◆ **Problem statement**: Copy exactly the lines from the beginning of the data down to and including the line holding "skirt(lambda s: .33-.03*abs(math.sin(s*13.5))**.6+.03, lambda", without any pictures.

◆ **Source data**:
# # # # #
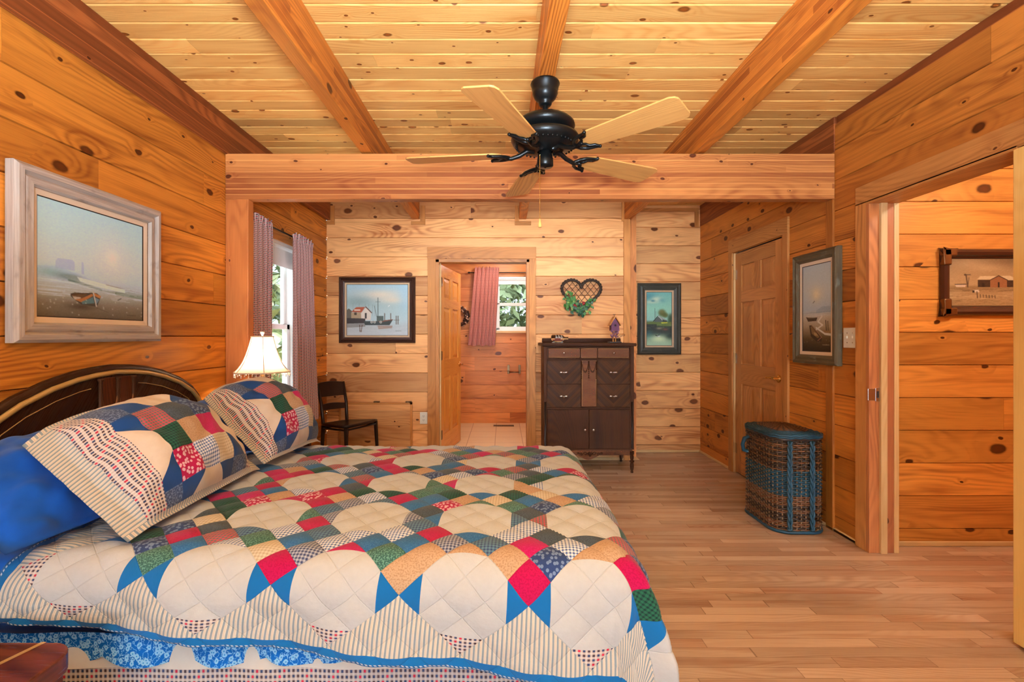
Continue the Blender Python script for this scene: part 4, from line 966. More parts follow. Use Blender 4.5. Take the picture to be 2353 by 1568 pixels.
for d, zt, zb in ((-.09, 1.085, .6), (0, 1.085, .84), (.09, 1.085, .6)):
    k = MB(); pr = [(.001, zt), (.012, zt), (.013, zt-.008), (.008, zt-.014), (.0075, zt-.16), (.011, zt-.165), (.008, zt-.18), (.012, zt-.19), (.007, zt-.205), (.011, zt-.215), (.006, zt-.235), (.009, zt-.245), (.001, max(zb, zt-.25))]
    if zb < .8: pr = pr[:-1]+[(.006, zt-.26), (.006, zb)]
    k.lathe(pr, (-1.705, HYc+d, 0), 12); k.build('carved_column', walnut, hb)
for s in (-1, 1):
    k = MB(); q = [(-1.704, HYc+s*.045+.043*math.cos(PI+t), 1.04-.105*math.sin(t)**.8) for t in np.linspace(0.02, PI-.02, 22)]
    k.tube(q, .004, 6); 
    for i in range(6, 17): p = Vector(q[i]); k.ball(p+Vector((.002, 0, -.012)), .009, 5)
    k.build('carved_swag', burl, hb)
# bed skirt
sk = thing('bed_skirt', 'blue floral scalloped bed ruffle over a gingham skirt under the quilt', 'bed skirt', (-.7, 1.3, 0))
def skirt(z0f, z1f, off, amp, mat, name, u0=-1.6, u1=.33, n=420, fr=30):
    pts, uvs = [], []
    for i in range(n):
        t = i/(n-1); L = (u1-u0); s = t*(L+1.3)
        if s < L: x, y, nx, ny = u0+s, 1.355, 0, -1
        else: x, y, nx, ny = u1, 1.355+s-L, 1, 0
        col, uu = [], []
        for j in range(7):
            v = j/6; w = amp*math.sin(s*fr+1.3*math.sin(s*7))*(.3+.7*v)+off
            z = z1f(s)+(z0f(s)-z1f(s))*v
            col.append((x+nx*w, y+ny*w, z)); uu.append((s*1.25, z))
        pts.append(col); uvs.append(uu)
    mb = MB(); mb.grid(pts, uvs=uvs); return mb.build(name, mat, sk)
skirt(lambda s: .02, lambda s: .325, .006, .006, ging_m, 'gingham_skirt', fr=22)
skirt(lambda s: .318, lambda s: .40, .01, .005, white_cloth, 'white_layer', fr=22)
skirt(lambda s: .33-.03*abs(math.sin(s*13.5))**.6+.03, lambda s: .425, .018, .011, floral_m, 'floral_valance', fr=27)

def pillow(name, label, c, e1, e2, W, H, T, fl, mat, seed, tb=.6, cat='pillow', flt=.012, bend=0.0, far=0.0, near=0.0, droop=0.0, wk=1.0):
    """e1 along the length, e2 up the slope; far/near round off the top at either end, droop lets the flange hang"""
    c, e1, e2 = Vector(c), Vector(e1).normalized(), Vector(e2); e2 = (e2-e1*e2.dot(e1)).normalized(); n = e1.cross(e2)
    N, K = 84, 60; mb = MB()
    for side in (1, -1):
        pts, uvs = [], []
        for i in range(N+1):
            s = -1+2*i/N; col, uu = [], []
            for j in range(K+1):
                t = -1+2*j/K
                si, ti = min(1, abs(s*W/(W-fl))), min(1, abs(t*H/(H-flt)))
                f = ((1-si**2.4)*(1-ti**2.4))**.62
                ex = max(0, abs(s)*W-(W-fl))/max(fl, 1e-3)
                wr = wk*(.016*nz(s*2.6+seed, t*2.6, 2)+.009*nz(s*7+seed, t*5, 5)+.007*math.sin((s*1.0+t*.6)*14+3*nz(s*2, t*2, seed))*(1-f)*.8)*min(1, f*3+.2)
                h = (T*f if side > 0 else -T*tb*f)+wr+.0015*side
                up = max(0, (t+1)/2)
                hs = 1-(far*max(0, s)**2.2+near*max(0, -s)**2.2)*up
                h -= bend*(max(0, s)**2.2)*(.35+.65*up)+droop*ex**1.5*.5
                p = c+e1*(s*W*(1-.05*t*t*(1-ex)))+e2*((-1+(t+1)*hs)*H*(1-.0*s*s))+n*h+Vector((0, 0, -droop*ex*(.3+.7*up)))
                col.append(p); uu.append((s*W, t*H))
            pts.append(col); uvs.append(uu)
        mb.grid(pts, uvs=uvs)
    return tag(mb.build(name, mat), label, cat)
pillow('pillow', 'plump plain blue pillow under the nearer patchwork sham', (-1.485, 1.63, .79), (.04, 1, -.03), (-.72, 0, .5), .36, .21, .12, .02, blue_cloth, 3, .5, wk=1.1, near=.12)
pillow('pillow', 'plain blue pillow hidden behind the farther patchwork sham by the lamp', (-1.48, 2.42, .79), (0, 1, 0), (-.72, 0, .5), .29, .2, .1, .02, blue_cloth, 9, .5)
pillow('patchwork_sham', 'patchwork pillow sham with striped flange leaning on the headboard, nearer of the two', (-1.262, 1.765, .845), (.02, 1, .02), (-.72, 0, .69), .375, .24, .155, .055, sham_m, 1, .1, 'pillow sham', .012, .05, .3, .1, .02)
pillow('patchwork_sham', 'patchwork pillow sham leaning by the lamp, farther of the two', (-1.215, 2.475, .857), (.06, 1, -.02), (-.68, 0, .71), .335, .235, .155, .05, sham_m, 5, .1, 'pillow sham', .012, .16, .55, .12, .01)

# nightstand in the near corner
ns = thing('nightstand', 'reddish brown nightstand with an inlaid pale line, at the near side of the bed', 'nightstand', (-1.4, .9, 0))
def round_slab(x0, x1, y0, y1, z0, z1, r, mat, name, parent, ax=0, extra=None, rim=.006):
    o = []
    for cx, cy, a0 in ((x1-r, y1-r, 0), (x0+r, y1-r, PI/2), (x0+r, y0+r, PI), (x1-r, y0+r, 1.5*PI)):
        for t in np.linspace(0, PI/2, 9): o.append((cx+r*math.cos(a0+t), cy+r*math.sin(a0+t)))
    mb = MB(); n = len(o)
    f = [(x, y, z1) for x, y in o]; uv = [((p[0], p[1]) if ax == 0 else (p[1], p[0])) for p in f]; mb.face(f, uv, .3)
    mb.face([(x, y, z0) for x, y in reversed(o)], None, .3)
    for i in range(n):
        j = (i+1) % n; mb.face([(*o[i], z0), (*o[j], z0), (*o[j], z1), (*o[i], z1)], [(i*.05, z0), (i*.05+.05, z0), (i*.05+.05, z1), (i*.05, z1)], .3)
    return mb.build(name, mat, parent, bevel=rim, seg=3)
round_slab(-1.76, -1.035, .72, 1.165, .462, .511, .065, stand_wood, 'table_top', ns)
mb = MB(); mb.face([(-1.30, .72, .5118), (-1.285, .72, .5118), (-1.122, 1.163, .5118), (-1.135, 1.163, .5118)]); mb.build('inlay_line', gold_line, ns)
mb = MB(); mb.box((-1.74, .74, .1), (-1.06, 1.14, .462), ax=0); nb = mb.build('cabinet', stand_wood, ns, bevel=.003)
for z0, z1 in ((.12, .27), (.29, .44)):
    mb = MB(); mb.box((-1.06, .77, z0), (-1.048, 1.11, z1), ax=1); d = mb.build('drawer', stand_wood, ns, bevel=.003); k = MB(); k.ball((-1.038, .94, (z0+z1)/2), .014, 8); k.build('knob', brass, d)
for x in (-1.71, -1.13):
    for y in (.77, 1.11): mb = MB(); mb.box((x-.025, y-.025, 0), (x+.025, y+.025, .1)); mb.build('leg', stand_wood, ns)
# lamp stand + lamp beyond the bed
n2 = thing('nightstand', 'small dark nightstand under the fringed lamp, behind the bed', 'nightstand', (-1.45, 2.99, 0))
round_slab(-1.62, -1.28, 2.86, 3.2, .55, .58, .03, walnut, 'table_top', n2)
for x in (-1.59, -1.31):
    for y in (2.89, 3.17): mb = MB(); mb.box((x-.018, y-.018, 0), (x+.018, y+.018, .55)); mb.build('leg', walnut, n2)
mb = MB(); mb.box((-1.6, 2.88, .47), (-1.3, 3.18, .55)); mb.build('apron', walnut, n2)
LX, LY = -1.491, 2.93
lp = thing('table_lamp', 'lit table lamp with a cream bell shade and bead fringe beside the window', 'lamp', (LX, LY, .58))
mb = MB(); mb.lathe([(.001, .58), (.075, .58), (.078, .59), (.07, .605), (.045, .62), (.025, .65), (.02, .68), (.028, .70), (.03, .72), (.018, .74), (.016, .80), (.0175, .9), (.016, .925), (.024, .93), (.024, .938), (.016, .942)], (LX, LY, 0), 24); mb.build('lamp_stem', dark_wood, lp)
mb = MB(); mb.lathe([(.016, .94), (.021, .944), (.022, .95), (.016, .956), (.019, .962), (.028, .972), (.03, .982), (.02, .99), (.014, 1.0), (.014, 1.06), (.001, 1.062)], (LX, LY, 0), 20); mb.build('socket', bronze, lp)
prof = [(.166, 1.044), (.148, 1.062), (.130, 1.085), (.115, 1.11), (.1, 1.145), (.088, 1.18), (.077, 1.215), (.068, 1.25), (.0655, 1.262)]
def shade_ring(r, z, n=48):
    o = []
    for i in range(n):
        a = 2*PI*i/n+.26; k = (a % (PI/3))-PI/6; rr = r*(1-.09*(1-abs(k)/(PI/6))**1.0) if True else r
        o.append(Vector((LX+rr*math.cos(a), LY+rr*math.sin(a), z)))
    return o
mb = MB(); mb.grid([shade_ring(r, z) for r, z in prof], False, True); sh = mb.build('lamp_shade', shade_m, lp)
for i in range(6):
    a = PI/3*i; k = MB(); k.tube([(LX+(r+.001)*math.cos(a), LY+(r+.001)*math.sin(a), z) for r, z in prof], .003, 6); k.build('shade_rib', cream_cloth, sh)
for r, z in ((.166, 1.044), (.0655, 1.262)): k = MB(); k.tube(shade_ring(r+.001, z), .004, 6, closed=True); k.build('shade_trim', cream_cloth, sh)
k = MB()
for i, p in enumerate(shade_ring(.166, 1.04, 44)):
    L = .028 if i % 2 else .018
    for j in range(3 if i % 2 else 2): k.ball(p+Vector((0, 0, -.004-j*.0085)), .0042 if j else .003, 5)
k.build('bead_fringe', cream_cloth, lp)
k = MB(); k.lathe([(.001, 1.262), (.008, 1.262), (.004, 1.27), (.007, 1.274), (.014, 1.292), (.013, 1.294), (.001, 1.29)], (LX, LY, 0), 14); k.build('finial', white_paint, lp)
k = MB(); k.ball((LX, LY, 1.115), .026, 10, sc=(1, 1, 1.3)); k.build('bulb', bulb_m, lp)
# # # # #
◆ **Answer to the task**:
Continue the Blender Python script for this scene: part 4, from line 966. More parts follow. Use Blender 4.5. Take the picture to be 2353 by 1568 pixels.
for d, zt, zb in ((-.09, 1.085, .6), (0, 1.085, .84), (.09, 1.085, .6)):
    k = MB(); pr = [(.001, zt), (.012, zt), (.013, zt-.008), (.008, zt-.014), (.0075, zt-.16), (.011, zt-.165), (.008, zt-.18), (.012, zt-.19), (.007, zt-.205), (.011, zt-.215), (.006, zt-.235), (.009, zt-.245), (.001, max(zb, zt-.25))]
    if zb < .8: pr = pr[:-1]+[(.006, zt-.26), (.006, zb)]
    k.lathe(pr, (-1.705, HYc+d, 0), 12); k.build('carved_column', walnut, hb)
for s in (-1, 1):
    k = MB(); q = [(-1.704, HYc+s*.045+.043*math.cos(PI+t), 1.04-.105*math.sin(t)**.8) for t in np.linspace(0.02, PI-.02, 22)]
    k.tube(q, .004, 6); 
    for i in range(6, 17): p = Vector(q[i]); k.ball(p+Vector((.002, 0, -.012)), .009, 5)
    k.build('carved_swag', burl, hb)
# bed skirt
sk = thing('bed_skirt', 'blue floral scalloped bed ruffle over a gingham skirt under the quilt', 'bed skirt', (-.7, 1.3, 0))
def skirt(z0f, z1f, off, amp, mat, name, u0=-1.6, u1=.33, n=420, fr=30):
    pts, uvs = [], []
    for i in range(n):
        t = i/(n-1); L = (u1-u0); s = t*(L+1.3)
        if s < L: x, y, nx, ny = u0+s, 1.355, 0, -1
        else: x, y, nx, ny = u1, 1.355+s-L, 1, 0
        col, uu = [], []
        for j in range(7):
            v = j/6; w = amp*math.sin(s*fr+1.3*math.sin(s*7))*(.3+.7*v)+off
            z = z1f(s)+(z0f(s)-z1f(s))*v
            col.append((x+nx*w, y+ny*w, z)); uu.append((s*1.25, z))
        pts.append(col); uvs.append(uu)
    mb = MB(); mb.grid(pts, uvs=uvs); return mb.build(name, mat, sk)
skirt(lambda s: .02, lambda s: .325, .006, .006, ging_m, 'gingham_skirt', fr=22)
skirt(lambda s: .318, lambda s: .40, .01, .005, white_cloth, 'white_layer', fr=22)
skirt(lambda s: .33-.03*abs(math.sin(s*13.5))**.6+.03, lambda s: .425, .018, .011, floral_m, 'floral_valance', fr=27)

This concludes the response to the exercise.